This week the New Zealand Taxpayer’s Union released a report that sets the record straight about the lack of effectiveness of sugar taxes in curbing obesity.
The report’s author, Joshua Riddiford, finds that proposed taxes on sugar-sweetened beverages are more about politicians passing their own personal judgments onto the general public instead of helping combat public health issues.
The data speaks for itself: “Only 1.6 percent of New Zealanders' total energy intake comes from the added sugar content of sugar sweetened non-alcoholic beverages … New Zealanders are still getting fatter despite consuming less calories, suggesting that we’re not burning as many calories.”
This directly refutes the notion (and it is just a notion, since pro-soda tax activists have no proof of their claims) that we can tax our way to health. Riddiford says that the data shows that, “Sugar taxes hurt the poor and do not result in the decreased consumption tax-supporters claim.”
Exactly.
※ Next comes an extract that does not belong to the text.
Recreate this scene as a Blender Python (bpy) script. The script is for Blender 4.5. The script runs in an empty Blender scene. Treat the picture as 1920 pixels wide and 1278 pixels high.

Taxes just raise prices on common grocery items and do nothing to address serious health challenges that are best solved by providing people the information and advice they need to maintain balance in their lives.
Christopher Snowdon of Britain’s Institute of Economic Affairs agreed in a foreword to the report that politicians are playing a bait-and-switch game on taxpayers and the public, using health as the excuse to grab money for government spending of all kinds.
“A sugar tax is attractive to politicians because it allows them to engage in mass pick-pocketing with a sense of moral superiority … A policy that is known to incur significant costs without reaping any measurable rewards is a policy that should be rejected,” he wrote.